THE TASK ▸
Write out the entire listing below exactly, with the pictures left out.

INFORMATION SHOWN ▸
● ● ● ●

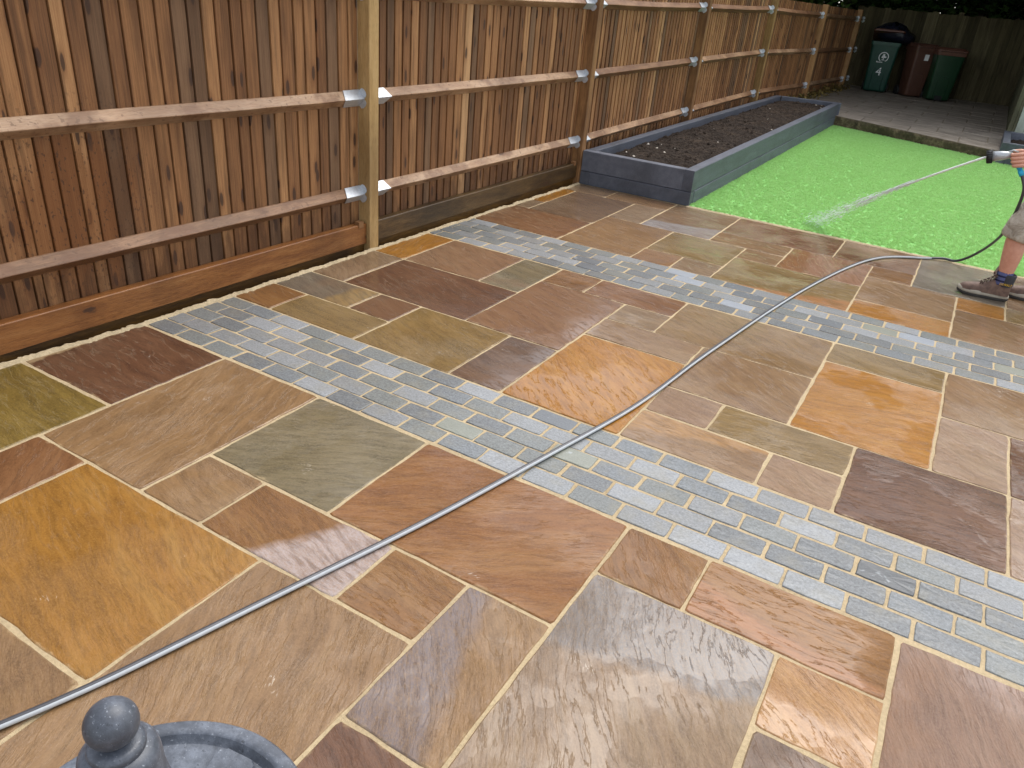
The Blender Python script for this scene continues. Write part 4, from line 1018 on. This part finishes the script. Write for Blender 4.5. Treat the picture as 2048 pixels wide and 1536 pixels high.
# leaf litter and weeds at the foot of the fence by the raised paving
lv = MB(); rr = R_(9)
for q in range(900):
    y = rr.uniform(14.9, 19.6); x = fence_x(y) - .06 + abs(rr.gauss(0, .13)); z = raised_z(x, y) + rr.random() ** 3 * .12; s_ = rr.uniform(.015, .045)
    nn = Vector((rr.gauss(0, .7), rr.gauss(0, .7), 1)).normalized(); a = nn.orthogonal().normalized(); a = Matrix.Rotation(rr.uniform(0, 6.28), 3, nn) @ a; c = nn.cross(a); p = Vector((x, y, z + .005))
    lv.add([p - a * s_, p + c * s_ * .5, p + a * s_, p - c * s_ * .5], [(0, 1, 2, 3)])
stuff(lv.build('leaf_litter', mat_leaf('litter', S(70, 60, 30), S(130, 112, 60)), fixn=False), 'dry leaves and weeds along the fence foot beside the raised paving', 'leaves')

# ------------------------------------------------------------------ garden hose and spray gun
def catmull(P, n=10):
    P = [Vector(p) for p in P]; out = []
    for i in range(len(P) - 1):
        p0, p1, p2, p3 = P[max(i - 1, 0)], P[i], P[i + 1], P[min(i + 2, len(P) - 1)]
        for k in range(n):
            t = k / n; out.append(.5 * ((2 * p1) + (p2 - p0) * t + (2 * p0 - 5 * p1 + 4 * p2 - p3) * t * t + (3 * p1 - p0 - 3 * p2 + p3) * t ** 3))
    out.append(P[-1]); return out
HR = .0105
gp = [(-1.95, -.55), (-1.76, .05), (-1.59, .50), (-1.52, .66), (-1.48, .83), (-1.37, 1.27), (-1.27, 1.61), (-1.19, 1.96), (-1.13, 2.27), (-1.05, 2.65), (-.985, 2.93), (-.94, 3.27), (-.925, 3.67), (-.87, 4.03), (-.84, 4.31), (-.76, 5.01), (-.64, 5.72), (-.48, 6.45), (-.36, 6.74), (-.22, 6.88), (-.04, 7.0)]
gs = catmull([(x, y, 0) for x, y in gp], 6)
for _ in range(40): gs = [gs[0]] + [(gs[q - 1] + gs[q] * 2 + gs[q + 1]) / 4 for q in range(1, len(gs) - 1)] + [gs[-1]]
gp = [(q.x, q.y) for q in gs[::4]]
hp = [(x, y, HR + .003) for x, y in gp] + [(.09, 7.085, .022), (.178, 7.07, .026), (.249, 6.995, .085), (.315, 6.85, .19), (.362, 6.66, .307), (.391, 6.47, .425), (.402, 6.34, .545), (.406, 6.26, .645), (.404, 6.21, .74), (.392, 6.19, .81), (.352, 6.19, .885)]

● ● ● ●

TASK SOLUTION ▸
The Blender Python script for this scene continues. Write part 4, from line 1018 on. This part finishes the script. Write for Blender 4.5. Treat the picture as 2048 pixels wide and 1536 pixels high.
# leaf litter and weeds at the foot of the fence by the raised paving
lv = MB(); rr = R_(9)
for q in range(900):
    y = rr.uniform(14.9, 19.6); x = fence_x(y) - .06 + abs(rr.gauss(0, .13)); z = raised_z(x, y) + rr.random() ** 3 * .12; s_ = rr.uniform(.015, .045)
    nn = Vector((rr.gauss(0, .7), rr.gauss(0, .7), 1)).normalized(); a = nn.orthogonal().normalized(); a = Matrix.Rotation(rr.uniform(0, 6.28), 3, nn) @ a; c = nn.cross(a); p = Vector((x, y, z + .005))
    lv.add([p - a * s_, p + c * s_ * .5, p + a * s_, p - c * s_ * .5], [(0, 1, 2, 3)])
stuff(lv.build('leaf_litter', mat_leaf('litter', S(70, 60, 30), S(130, 112, 60)), fixn=False), 'dry leaves and weeds along the fence foot beside the raised paving', 'leaves')

# ------------------------------------------------------------------ garden hose and spray gun
def catmull(P, n=10):
    P = [Vector(p) for p in P]; out = []
    for i in range(len(P) - 1):
        p0, p1, p2, p3 = P[max(i - 1, 0)], P[i], P[i + 1], P[min(i + 2, len(P) - 1)]
        for k in range(n):
            t = k / n; out.append(.5 * ((2 * p1) + (p2 - p0) * t + (2 * p0 - 5 * p1 + 4 * p2 - p3) * t * t + (3 * p1 - p0 - 3 * p2 + p3) * t ** 3))
    out.append(P[-1]); return out
HR = .0105
gp = [(-1.95, -.55), (-1.76, .05), (-1.59, .50), (-1.52, .66), (-1.48, .83), (-1.37, 1.27), (-1.27, 1.61), (-1.19, 1.96), (-1.13, 2.27), (-1.05, 2.65), (-.985, 2.93), (-.94, 3.27), (-.925, 3.67), (-.87, 4.03), (-.84, 4.31), (-.76, 5.01), (-.64, 5.72), (-.48, 6.45), (-.36, 6.74), (-.22, 6.88), (-.04, 7.0)]
gs = catmull([(x, y, 0) for x, y in gp], 6)
for _ in range(40): gs = [gs[0]] + [(gs[q - 1] + gs[q] * 2 + gs[q + 1]) / 4 for q in range(1, len(gs) - 1)] + [gs[-1]]
gp = [(q.x, q.y) for q in gs[::4]]
hp = [(x, y, HR + .003) for x, y in gp] + [(.09, 7.085, .022), (.178, 7.07, .026), (.249, 6.995, .085), (.315, 6.85, .19), (.362, 6.66, .307), (.391, 6.47, .425), (.402, 6.34, .545), (.406, 6.26, .645), (.404, 6.21, .74), (.392, 6.19, .81), (.352, 6.19, .885)]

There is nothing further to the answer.